> **DATASET ENTRIES**:
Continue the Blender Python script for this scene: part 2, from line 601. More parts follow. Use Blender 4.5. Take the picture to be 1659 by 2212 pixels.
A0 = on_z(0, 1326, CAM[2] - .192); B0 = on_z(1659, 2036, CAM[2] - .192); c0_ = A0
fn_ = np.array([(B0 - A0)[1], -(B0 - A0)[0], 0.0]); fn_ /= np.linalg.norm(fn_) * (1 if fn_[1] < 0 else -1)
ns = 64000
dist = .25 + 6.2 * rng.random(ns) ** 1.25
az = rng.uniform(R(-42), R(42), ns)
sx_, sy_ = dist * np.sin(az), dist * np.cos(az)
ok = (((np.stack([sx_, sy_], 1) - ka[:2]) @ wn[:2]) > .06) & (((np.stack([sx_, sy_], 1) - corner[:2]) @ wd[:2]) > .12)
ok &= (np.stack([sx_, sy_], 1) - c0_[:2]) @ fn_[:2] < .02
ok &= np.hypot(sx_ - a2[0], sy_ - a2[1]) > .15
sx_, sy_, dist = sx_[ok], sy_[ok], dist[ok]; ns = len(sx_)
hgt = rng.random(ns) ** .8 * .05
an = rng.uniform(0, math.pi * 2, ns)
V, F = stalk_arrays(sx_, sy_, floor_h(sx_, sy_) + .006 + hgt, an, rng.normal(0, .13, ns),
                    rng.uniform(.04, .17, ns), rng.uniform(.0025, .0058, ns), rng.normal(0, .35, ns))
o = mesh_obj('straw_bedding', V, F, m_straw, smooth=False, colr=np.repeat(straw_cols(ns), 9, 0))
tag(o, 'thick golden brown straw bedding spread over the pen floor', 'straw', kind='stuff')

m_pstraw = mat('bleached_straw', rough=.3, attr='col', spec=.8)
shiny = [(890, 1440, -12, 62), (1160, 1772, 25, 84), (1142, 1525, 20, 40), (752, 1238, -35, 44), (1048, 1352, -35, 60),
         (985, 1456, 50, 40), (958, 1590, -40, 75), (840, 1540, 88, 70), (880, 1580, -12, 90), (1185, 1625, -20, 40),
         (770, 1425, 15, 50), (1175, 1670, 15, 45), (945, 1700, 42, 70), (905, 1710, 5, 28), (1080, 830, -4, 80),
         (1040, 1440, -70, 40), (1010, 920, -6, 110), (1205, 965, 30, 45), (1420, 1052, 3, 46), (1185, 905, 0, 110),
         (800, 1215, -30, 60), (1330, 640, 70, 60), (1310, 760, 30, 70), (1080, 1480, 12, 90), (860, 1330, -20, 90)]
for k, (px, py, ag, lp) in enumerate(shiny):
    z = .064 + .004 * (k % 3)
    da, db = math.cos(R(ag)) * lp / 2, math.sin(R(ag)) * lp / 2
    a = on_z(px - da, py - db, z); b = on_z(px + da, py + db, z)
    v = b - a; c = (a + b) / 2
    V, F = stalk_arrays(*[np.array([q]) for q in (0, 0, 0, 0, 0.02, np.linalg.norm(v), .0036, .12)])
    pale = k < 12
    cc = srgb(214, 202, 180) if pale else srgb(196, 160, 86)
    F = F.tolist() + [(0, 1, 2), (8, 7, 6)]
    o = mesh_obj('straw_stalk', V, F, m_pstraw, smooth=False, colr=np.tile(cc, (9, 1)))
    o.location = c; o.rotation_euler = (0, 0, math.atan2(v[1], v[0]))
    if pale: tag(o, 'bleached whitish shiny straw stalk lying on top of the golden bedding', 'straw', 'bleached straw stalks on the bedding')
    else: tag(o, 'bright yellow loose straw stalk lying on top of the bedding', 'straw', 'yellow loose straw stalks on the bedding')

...

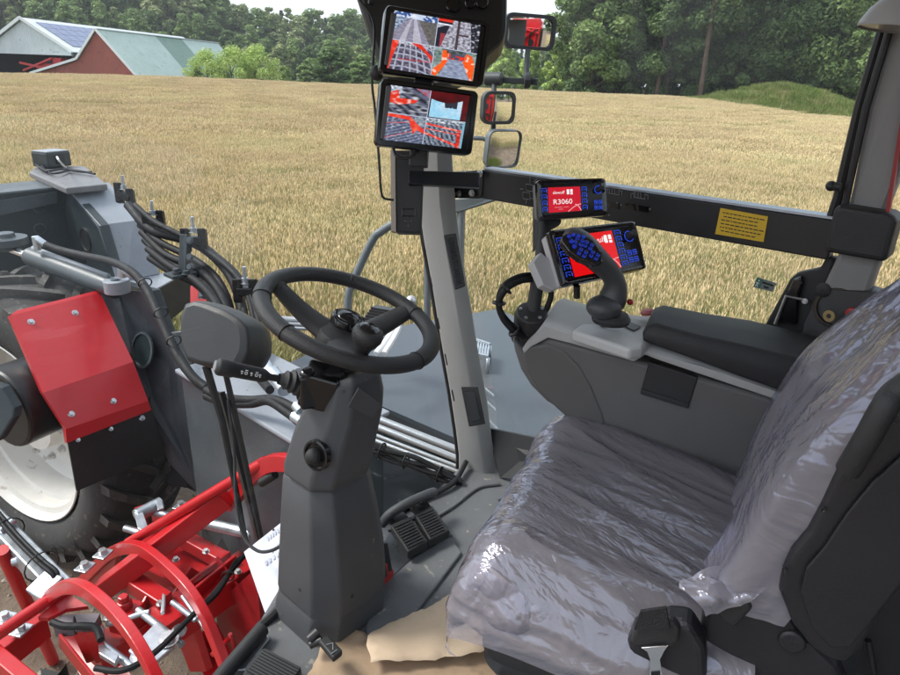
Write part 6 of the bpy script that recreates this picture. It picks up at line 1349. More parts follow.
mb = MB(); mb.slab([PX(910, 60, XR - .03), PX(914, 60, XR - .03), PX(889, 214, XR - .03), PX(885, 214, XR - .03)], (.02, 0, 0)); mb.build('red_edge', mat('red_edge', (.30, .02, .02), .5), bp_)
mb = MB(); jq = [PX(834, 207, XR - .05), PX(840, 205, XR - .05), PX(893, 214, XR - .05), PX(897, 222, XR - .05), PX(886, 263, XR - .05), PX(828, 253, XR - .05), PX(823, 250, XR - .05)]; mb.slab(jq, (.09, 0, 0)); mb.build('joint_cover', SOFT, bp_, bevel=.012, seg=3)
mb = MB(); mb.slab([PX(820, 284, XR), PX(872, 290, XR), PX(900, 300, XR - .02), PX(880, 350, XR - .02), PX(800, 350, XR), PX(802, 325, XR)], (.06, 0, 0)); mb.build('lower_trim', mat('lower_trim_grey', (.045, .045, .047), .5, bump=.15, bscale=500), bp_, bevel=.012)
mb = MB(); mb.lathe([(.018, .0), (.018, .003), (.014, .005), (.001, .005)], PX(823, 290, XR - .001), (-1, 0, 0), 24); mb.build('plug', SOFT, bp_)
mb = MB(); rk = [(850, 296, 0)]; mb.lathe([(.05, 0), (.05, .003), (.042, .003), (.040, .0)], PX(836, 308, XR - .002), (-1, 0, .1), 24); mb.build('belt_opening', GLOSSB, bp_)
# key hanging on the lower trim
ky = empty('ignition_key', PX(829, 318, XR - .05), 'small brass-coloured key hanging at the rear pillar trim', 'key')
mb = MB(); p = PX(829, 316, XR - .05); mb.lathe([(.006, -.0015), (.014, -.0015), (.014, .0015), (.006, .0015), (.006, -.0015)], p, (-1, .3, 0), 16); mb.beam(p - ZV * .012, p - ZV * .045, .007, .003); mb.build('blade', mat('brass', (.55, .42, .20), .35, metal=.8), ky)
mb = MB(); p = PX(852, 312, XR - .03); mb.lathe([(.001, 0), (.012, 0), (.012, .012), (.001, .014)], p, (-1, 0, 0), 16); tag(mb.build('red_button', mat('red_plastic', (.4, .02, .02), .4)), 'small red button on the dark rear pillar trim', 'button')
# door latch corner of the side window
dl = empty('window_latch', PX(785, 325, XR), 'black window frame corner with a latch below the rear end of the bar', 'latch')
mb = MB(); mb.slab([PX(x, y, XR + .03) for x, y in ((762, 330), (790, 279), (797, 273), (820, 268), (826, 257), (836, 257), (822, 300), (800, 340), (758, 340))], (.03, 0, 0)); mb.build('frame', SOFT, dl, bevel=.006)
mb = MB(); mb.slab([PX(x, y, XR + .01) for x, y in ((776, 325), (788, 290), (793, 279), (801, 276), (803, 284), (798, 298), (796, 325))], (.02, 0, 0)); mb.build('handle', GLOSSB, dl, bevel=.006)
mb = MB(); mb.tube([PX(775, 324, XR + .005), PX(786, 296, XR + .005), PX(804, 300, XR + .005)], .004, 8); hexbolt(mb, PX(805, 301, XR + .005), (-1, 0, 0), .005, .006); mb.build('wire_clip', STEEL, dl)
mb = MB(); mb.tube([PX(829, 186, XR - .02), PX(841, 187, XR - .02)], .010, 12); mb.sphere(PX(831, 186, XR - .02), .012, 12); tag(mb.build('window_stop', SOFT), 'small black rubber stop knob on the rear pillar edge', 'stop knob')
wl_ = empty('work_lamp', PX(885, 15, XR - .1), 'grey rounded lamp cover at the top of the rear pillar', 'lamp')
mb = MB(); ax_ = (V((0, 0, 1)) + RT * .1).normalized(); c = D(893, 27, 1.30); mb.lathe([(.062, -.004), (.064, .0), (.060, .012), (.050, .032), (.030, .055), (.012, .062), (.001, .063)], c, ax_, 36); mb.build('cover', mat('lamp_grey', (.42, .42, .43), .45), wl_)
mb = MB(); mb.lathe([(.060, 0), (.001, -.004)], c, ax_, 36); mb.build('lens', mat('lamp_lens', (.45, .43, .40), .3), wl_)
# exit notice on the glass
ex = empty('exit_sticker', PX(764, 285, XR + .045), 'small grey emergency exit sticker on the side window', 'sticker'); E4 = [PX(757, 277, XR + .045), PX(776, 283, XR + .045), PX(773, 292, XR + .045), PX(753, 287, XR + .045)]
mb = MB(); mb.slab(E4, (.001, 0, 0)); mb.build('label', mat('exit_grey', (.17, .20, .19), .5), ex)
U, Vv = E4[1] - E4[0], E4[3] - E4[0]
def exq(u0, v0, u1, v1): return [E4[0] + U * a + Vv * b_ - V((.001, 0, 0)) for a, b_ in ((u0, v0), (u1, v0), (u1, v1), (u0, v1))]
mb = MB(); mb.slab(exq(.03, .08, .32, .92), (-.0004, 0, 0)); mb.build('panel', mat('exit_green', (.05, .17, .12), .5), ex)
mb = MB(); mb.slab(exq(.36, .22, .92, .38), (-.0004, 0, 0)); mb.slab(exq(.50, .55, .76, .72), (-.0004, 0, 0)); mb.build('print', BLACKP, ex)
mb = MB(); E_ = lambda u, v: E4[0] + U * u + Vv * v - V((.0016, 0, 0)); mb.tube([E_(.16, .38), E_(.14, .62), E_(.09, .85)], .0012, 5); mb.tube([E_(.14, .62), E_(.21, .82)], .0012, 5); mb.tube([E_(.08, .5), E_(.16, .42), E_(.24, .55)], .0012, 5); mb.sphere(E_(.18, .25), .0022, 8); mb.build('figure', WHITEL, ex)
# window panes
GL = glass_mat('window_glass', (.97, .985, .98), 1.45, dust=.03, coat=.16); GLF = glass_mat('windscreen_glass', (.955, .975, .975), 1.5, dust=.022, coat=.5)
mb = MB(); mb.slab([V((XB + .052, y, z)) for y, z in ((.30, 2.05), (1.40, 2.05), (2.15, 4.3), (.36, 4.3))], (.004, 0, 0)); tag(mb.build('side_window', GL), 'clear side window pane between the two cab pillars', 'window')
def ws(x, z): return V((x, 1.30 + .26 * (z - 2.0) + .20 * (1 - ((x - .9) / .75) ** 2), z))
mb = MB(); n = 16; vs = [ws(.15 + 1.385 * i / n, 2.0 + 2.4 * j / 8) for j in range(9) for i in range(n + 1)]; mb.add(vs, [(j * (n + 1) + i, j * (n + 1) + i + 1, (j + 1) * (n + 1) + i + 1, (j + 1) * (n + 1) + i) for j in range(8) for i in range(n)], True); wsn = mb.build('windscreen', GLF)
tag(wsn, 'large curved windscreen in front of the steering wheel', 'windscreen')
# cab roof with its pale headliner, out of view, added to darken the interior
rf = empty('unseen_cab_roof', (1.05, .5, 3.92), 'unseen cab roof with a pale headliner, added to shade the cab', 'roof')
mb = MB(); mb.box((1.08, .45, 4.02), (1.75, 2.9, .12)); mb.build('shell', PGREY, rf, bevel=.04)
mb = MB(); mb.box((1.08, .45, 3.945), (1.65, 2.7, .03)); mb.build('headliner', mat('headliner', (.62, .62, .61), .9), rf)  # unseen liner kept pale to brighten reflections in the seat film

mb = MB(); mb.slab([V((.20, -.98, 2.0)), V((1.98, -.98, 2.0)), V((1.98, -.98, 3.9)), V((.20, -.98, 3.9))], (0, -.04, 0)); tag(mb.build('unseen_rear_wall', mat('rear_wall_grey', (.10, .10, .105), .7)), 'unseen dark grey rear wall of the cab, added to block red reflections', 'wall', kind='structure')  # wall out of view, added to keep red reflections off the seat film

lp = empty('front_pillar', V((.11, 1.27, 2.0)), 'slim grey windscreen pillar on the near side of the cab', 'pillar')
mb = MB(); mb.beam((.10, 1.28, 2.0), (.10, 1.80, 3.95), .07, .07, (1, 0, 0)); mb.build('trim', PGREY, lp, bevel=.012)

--

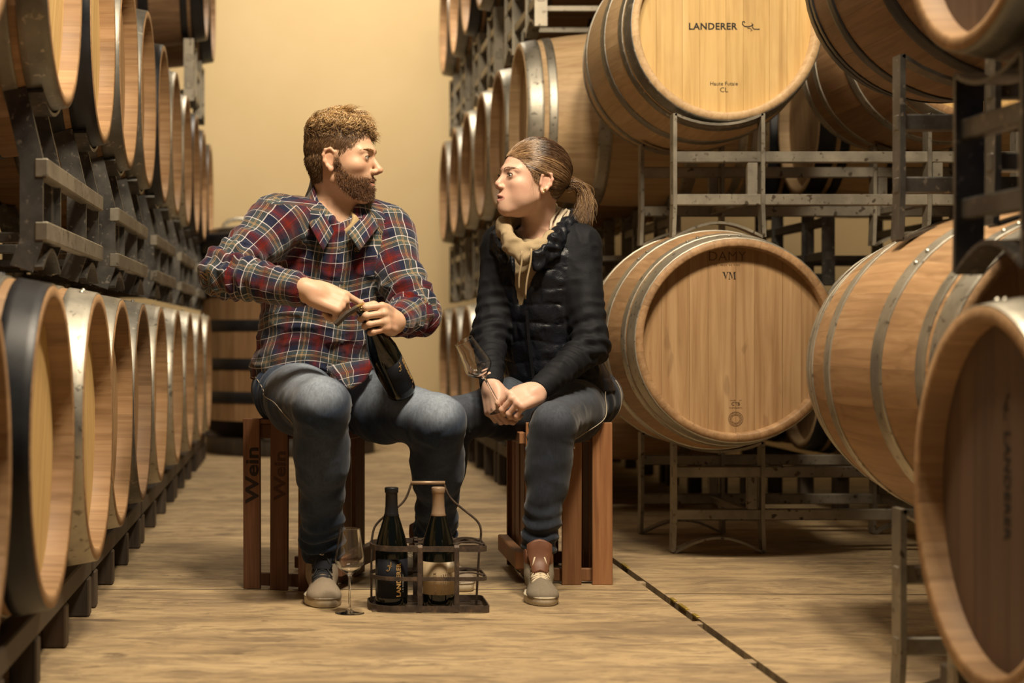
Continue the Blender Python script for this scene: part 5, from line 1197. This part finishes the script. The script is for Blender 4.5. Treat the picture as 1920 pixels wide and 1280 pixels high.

> **WHAT THE TASK ASKS**:
Among the lines above, find the one with "Continue the Blender Python script for this scene: part 2, from" and the one with "tag(o, 'thick golden". Quote both and everything between them, exactly.

> **RESPONSE TO THIS TASK**:
Continue the Blender Python script for this scene: part 2, from line 601. More parts follow. Use Blender 4.5. Take the picture to be 1659 by 2212 pixels.
A0 = on_z(0, 1326, CAM[2] - .192); B0 = on_z(1659, 2036, CAM[2] - .192); c0_ = A0
fn_ = np.array([(B0 - A0)[1], -(B0 - A0)[0], 0.0]); fn_ /= np.linalg.norm(fn_) * (1 if fn_[1] < 0 else -1)
ns = 64000
dist = .25 + 6.2 * rng.random(ns) ** 1.25
az = rng.uniform(R(-42), R(42), ns)
sx_, sy_ = dist * np.sin(az), dist * np.cos(az)
ok = (((np.stack([sx_, sy_], 1) - ka[:2]) @ wn[:2]) > .06) & (((np.stack([sx_, sy_], 1) - corner[:2]) @ wd[:2]) > .12)
ok &= (np.stack([sx_, sy_], 1) - c0_[:2]) @ fn_[:2] < .02
ok &= np.hypot(sx_ - a2[0], sy_ - a2[1]) > .15
sx_, sy_, dist = sx_[ok], sy_[ok], dist[ok]; ns = len(sx_)
hgt = rng.random(ns) ** .8 * .05
an = rng.uniform(0, math.pi * 2, ns)
V, F = stalk_arrays(sx_, sy_, floor_h(sx_, sy_) + .006 + hgt, an, rng.normal(0, .13, ns),
                    rng.uniform(.04, .17, ns), rng.uniform(.0025, .0058, ns), rng.normal(0, .35, ns))
o = mesh_obj('straw_bedding', V, F, m_straw, smooth=False, colr=np.repeat(straw_cols(ns), 9, 0))
tag(o, 'thick golden brown straw bedding spread over the pen floor', 'straw', kind='stuff')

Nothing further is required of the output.